An Analytical Method to Determine the Optimal Switching of Modular Multilevel Converter in HVDC System

Abstract

The lifetime of the submodules (SMs) in a modular multilevel converter (MMC) is significantly impacted by its switching frequency. In this work, the determination of the switching frequency, to be applied to the nearest level modulation (NLM) method used in the SMs, is formulated as a linear integer optimization problem (LIOP). It is shown that there is an ideal minimum switching frequency under which all voltage constraints on the SMs are satisfied. As the loading level on the converter increases, additional switching events are generated and the solution of the LIOP is to yield the gating signals to ensure the voltage constraints are still met and the switching loss is reduced.
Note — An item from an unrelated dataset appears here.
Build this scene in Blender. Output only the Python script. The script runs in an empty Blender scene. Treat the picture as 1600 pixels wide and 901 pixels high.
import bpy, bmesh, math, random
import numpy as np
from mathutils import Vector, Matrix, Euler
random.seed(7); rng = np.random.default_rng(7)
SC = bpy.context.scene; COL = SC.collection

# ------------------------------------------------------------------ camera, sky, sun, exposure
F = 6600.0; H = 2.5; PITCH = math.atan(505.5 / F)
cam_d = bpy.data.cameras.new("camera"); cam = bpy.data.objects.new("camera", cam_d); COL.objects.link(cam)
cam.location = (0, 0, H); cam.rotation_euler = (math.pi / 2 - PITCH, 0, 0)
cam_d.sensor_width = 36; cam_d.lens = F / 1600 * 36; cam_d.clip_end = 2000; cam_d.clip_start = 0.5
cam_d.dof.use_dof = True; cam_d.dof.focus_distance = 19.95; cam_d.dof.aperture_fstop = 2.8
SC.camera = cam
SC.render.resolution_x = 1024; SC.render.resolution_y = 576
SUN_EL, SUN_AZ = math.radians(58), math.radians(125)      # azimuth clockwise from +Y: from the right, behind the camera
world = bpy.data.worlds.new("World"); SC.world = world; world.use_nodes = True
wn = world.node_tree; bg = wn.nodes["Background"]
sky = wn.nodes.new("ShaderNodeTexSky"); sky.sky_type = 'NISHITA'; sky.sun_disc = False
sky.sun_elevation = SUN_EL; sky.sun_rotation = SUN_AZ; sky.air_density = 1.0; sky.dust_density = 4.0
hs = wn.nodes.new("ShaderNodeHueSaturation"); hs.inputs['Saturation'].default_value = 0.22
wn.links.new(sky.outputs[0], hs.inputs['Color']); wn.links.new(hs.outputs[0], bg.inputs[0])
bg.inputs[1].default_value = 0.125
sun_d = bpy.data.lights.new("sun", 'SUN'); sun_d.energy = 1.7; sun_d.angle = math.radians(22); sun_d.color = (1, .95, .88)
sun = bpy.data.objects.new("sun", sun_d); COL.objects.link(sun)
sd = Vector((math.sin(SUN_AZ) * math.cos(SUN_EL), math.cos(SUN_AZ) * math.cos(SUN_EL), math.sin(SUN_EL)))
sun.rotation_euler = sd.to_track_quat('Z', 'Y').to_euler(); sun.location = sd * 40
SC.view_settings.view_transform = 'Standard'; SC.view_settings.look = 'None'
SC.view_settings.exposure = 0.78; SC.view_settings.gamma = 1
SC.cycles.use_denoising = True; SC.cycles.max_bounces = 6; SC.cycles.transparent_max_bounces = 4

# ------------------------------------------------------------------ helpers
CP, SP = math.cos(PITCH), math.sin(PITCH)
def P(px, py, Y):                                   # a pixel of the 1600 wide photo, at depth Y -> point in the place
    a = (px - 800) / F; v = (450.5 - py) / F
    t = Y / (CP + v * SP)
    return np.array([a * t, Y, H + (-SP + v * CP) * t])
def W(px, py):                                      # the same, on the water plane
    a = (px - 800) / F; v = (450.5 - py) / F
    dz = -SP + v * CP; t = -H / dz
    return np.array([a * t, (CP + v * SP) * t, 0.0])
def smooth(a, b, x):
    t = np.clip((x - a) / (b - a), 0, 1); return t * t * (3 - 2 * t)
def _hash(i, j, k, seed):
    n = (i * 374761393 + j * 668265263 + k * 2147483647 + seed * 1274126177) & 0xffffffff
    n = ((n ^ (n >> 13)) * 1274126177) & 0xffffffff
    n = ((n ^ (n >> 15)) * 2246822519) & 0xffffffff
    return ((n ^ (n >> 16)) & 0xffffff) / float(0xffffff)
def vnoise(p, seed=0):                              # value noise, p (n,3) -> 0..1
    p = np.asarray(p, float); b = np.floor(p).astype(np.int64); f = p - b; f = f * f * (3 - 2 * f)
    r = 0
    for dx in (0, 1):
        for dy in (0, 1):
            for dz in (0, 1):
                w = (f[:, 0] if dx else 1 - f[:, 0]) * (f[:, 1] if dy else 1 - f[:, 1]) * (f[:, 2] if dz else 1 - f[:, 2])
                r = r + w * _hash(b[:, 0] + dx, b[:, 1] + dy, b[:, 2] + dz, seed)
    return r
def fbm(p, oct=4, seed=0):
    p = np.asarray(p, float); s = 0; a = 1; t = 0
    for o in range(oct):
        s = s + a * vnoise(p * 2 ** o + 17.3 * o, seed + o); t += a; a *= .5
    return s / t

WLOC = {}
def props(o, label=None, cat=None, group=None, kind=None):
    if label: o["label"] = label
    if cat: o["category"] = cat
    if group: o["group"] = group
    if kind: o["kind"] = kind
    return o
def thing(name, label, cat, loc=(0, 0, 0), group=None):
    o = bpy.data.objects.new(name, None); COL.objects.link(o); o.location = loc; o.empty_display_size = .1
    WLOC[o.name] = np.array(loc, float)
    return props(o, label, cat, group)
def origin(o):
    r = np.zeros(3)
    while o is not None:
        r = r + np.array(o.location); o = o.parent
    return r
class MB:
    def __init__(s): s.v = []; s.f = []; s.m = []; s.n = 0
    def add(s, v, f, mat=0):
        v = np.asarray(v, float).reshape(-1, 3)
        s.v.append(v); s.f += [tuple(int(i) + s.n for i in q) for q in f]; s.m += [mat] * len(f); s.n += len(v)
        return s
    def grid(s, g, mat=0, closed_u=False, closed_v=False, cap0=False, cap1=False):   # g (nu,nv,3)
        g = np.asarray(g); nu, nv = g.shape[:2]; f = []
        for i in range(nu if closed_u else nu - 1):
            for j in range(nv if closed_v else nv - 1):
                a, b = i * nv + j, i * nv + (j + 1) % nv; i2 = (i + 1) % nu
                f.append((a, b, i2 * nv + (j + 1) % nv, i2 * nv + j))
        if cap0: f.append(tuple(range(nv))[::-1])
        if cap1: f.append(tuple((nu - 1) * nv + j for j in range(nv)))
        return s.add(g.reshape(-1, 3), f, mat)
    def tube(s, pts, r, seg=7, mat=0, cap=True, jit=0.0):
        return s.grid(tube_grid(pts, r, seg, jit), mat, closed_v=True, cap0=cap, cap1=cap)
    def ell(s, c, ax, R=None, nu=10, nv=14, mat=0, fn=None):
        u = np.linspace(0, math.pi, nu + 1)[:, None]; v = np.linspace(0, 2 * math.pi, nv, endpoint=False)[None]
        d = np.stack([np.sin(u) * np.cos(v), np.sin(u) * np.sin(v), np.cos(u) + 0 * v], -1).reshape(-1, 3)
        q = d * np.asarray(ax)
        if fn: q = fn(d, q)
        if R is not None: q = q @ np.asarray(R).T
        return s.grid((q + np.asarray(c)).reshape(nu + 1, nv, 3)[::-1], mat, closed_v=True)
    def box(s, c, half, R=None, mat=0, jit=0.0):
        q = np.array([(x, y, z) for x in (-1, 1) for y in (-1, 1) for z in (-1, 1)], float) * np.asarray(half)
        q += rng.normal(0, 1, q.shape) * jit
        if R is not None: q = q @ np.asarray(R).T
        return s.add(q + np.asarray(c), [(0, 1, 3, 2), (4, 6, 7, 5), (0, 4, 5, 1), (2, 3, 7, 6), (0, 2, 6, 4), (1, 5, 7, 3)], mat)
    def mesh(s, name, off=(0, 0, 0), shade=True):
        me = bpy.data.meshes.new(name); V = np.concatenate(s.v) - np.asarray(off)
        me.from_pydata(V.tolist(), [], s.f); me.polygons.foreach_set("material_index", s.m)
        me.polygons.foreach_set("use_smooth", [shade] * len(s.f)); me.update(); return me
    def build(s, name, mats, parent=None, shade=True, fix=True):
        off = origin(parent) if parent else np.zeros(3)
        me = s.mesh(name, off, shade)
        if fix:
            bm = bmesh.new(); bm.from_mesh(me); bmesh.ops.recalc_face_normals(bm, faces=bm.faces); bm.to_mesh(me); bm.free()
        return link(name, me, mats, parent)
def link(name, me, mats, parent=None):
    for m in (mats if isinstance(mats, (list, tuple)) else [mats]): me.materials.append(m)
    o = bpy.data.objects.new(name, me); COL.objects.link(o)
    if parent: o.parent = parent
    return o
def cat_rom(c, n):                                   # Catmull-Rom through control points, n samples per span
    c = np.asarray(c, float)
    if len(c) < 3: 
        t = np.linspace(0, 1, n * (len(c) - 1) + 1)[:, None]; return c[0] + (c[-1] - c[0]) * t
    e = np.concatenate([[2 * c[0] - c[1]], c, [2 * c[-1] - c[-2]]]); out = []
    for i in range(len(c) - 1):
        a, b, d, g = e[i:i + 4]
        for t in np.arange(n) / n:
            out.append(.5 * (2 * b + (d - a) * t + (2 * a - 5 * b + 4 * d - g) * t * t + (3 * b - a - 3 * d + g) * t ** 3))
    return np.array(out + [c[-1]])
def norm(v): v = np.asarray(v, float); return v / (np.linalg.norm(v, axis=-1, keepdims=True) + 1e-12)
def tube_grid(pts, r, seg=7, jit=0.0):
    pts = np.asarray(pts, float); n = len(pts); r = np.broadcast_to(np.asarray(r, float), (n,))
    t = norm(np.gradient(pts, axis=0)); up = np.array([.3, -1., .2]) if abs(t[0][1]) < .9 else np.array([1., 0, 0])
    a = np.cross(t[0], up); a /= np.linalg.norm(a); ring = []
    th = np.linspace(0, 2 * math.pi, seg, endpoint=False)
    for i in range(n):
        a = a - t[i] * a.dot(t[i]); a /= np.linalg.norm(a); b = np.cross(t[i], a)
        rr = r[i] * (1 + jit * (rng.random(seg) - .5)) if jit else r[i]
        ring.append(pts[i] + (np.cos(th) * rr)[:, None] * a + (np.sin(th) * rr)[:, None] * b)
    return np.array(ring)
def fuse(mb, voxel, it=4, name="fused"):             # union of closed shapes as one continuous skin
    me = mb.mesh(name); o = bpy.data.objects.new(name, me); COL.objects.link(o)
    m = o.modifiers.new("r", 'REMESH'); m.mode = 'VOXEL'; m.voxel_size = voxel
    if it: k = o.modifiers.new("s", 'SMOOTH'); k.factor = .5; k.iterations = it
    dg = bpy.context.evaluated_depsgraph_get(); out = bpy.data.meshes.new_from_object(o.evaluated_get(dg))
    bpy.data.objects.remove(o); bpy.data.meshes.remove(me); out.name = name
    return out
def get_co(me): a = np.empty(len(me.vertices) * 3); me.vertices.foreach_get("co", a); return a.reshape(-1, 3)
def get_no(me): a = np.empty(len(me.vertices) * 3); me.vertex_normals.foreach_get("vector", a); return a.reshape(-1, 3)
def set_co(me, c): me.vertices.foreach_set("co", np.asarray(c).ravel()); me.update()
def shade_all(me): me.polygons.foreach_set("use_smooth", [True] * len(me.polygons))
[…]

The LIOP is approximated as a series of Lagrangian relaxation linear programming sub-problems. Each of the sub-problems is then shown to have integrality property and can be solved using the subgradient technique. The solution time is a polynomial function of the number of SMs and the number of voltage constraints in each arm of the converter. The quality of the solution is $\varepsilon $ -optimal and the corresponding gating signals for each SM are generated by a proposed two-level coordinated control scheme. The feasibility of the proposed optimization method is demonstrated through simulation study performed on a practical 201-level ±200kV/400MW MMC-HVDC system model constructed in a real-time digital simulator (RTDS) platform. Results of the simulation indicate that the tolerance on the voltage difference between any pair of SMs has to be adjusted when the MMC operates at the determined optimum switching.